Pleasing One's God and Acquiring Treasure
One of my favorite games at this year's Origins game convention was Astonishing Swordsmen & Sorcerers of Hyperborea. I love saying the name of this game, even to myself. Astonishing Swordsmen & Sorcerers of Hyperborea (AS&SH) is an old school game which seems to most resemble Advanced 1st Edition. There are some changes to make the game feel more like a swords & sorcery product, such as the PCs being human, floating airships and other lost ancient technologies and some weirdness in the vein of H.P. Lovecraft.
The scenario I played at Origins was a creation of the referee running it so I hesitate to go into too much detail regarding his module. We played a group of Hyperboreans, the original inhabitants of Hyperborea who are tall, pale humans, tasked to perform three labors by our god. The game involved weird science, puzzles, combat aliens and playing morally ambivalent PCs. The referee had prepared each of the pre-generated characters with an interesting background, motives and personality quirks that made them easy and fun to role-play. The players and referee all got into the game and for about four hours we were able to suspend disbelief (as they say) and enter the magical weird world of Hyperborea.
Hyperborea is what sets AS&SH apart from other simulacrums and is the real selling-point for AS&SH for me. Hyperborea seems to be a pocket dimension connected to other worlds by the arboreal northern lights. In my own running of the system I took PCs from earth under the aurora borealis, landed them in Hyperborea alongside a nation of whose ancestors had also come from Earth, but had been in Hyperborea since the time of ancient Greece. Hyperborea contains a number of trans-located peoples from historic Earth including Vikings, Kelts, and Eskimo as well as native inhabitants. The setting is highly evocative of author Clark Ashton Smith and such settings as he might have created.
I really enjoy an atmospheric setting thick with an alien and weird feeling and Hyperborea can deliver that as well as any setting or milieu I have experienced. A talented referee can use word choice, pacing and tone to enhance any game and potentially evoke such an experience in players. There are certain rules and settings which are specifically written to assist the referee in this process. The ones I am most familiar with include Lamentations of the Flame Princess, Dungeon Crawl Classics RPG, Call of Cthulhu and AS&SH. It can absolutely be done with White Box and other systems, but the ones I mention have specific tools in place to assist the referee in achieving the weird feeling.

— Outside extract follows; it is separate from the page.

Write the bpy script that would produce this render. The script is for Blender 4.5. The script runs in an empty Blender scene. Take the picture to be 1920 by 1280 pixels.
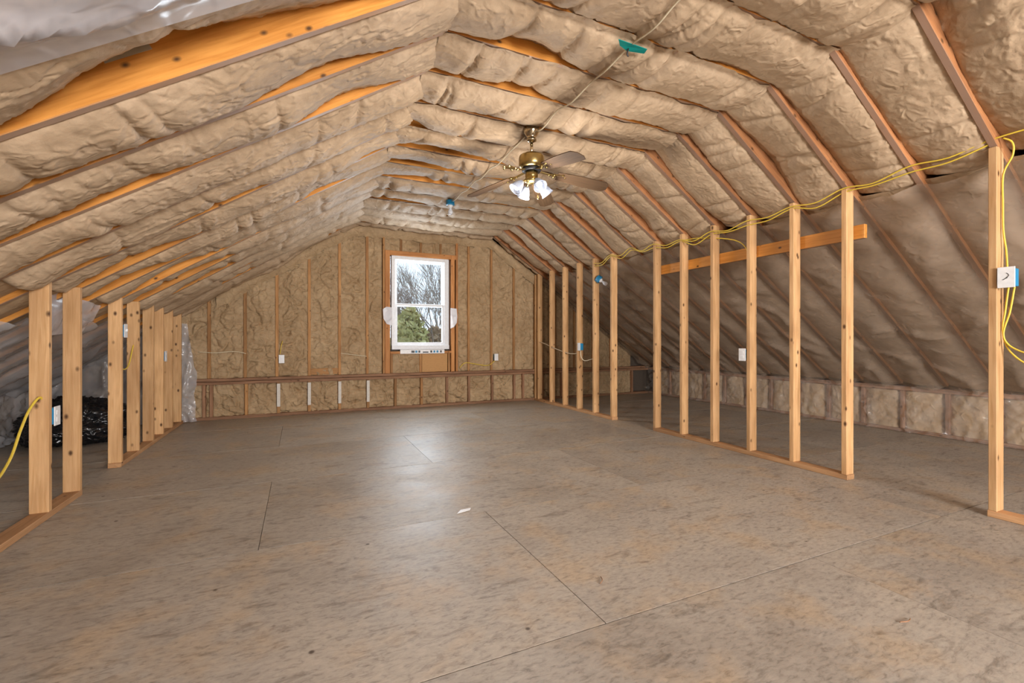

The version of the game I have is a boxed set of two spiral bound booklets, a map and some old fashion polyhedral dice. AS&SH author Jeffrey Talanian is planning a fall release of a new hardback edition of the game published by his North Wind Adventures company. I met Mr. Talanian at a Gencon several years ago when he was working with Gary Gygax and Troll Lord Games on the Castle Zagyg project. Meeting game designers and talking shop with them is another of the perks of attending a game convention.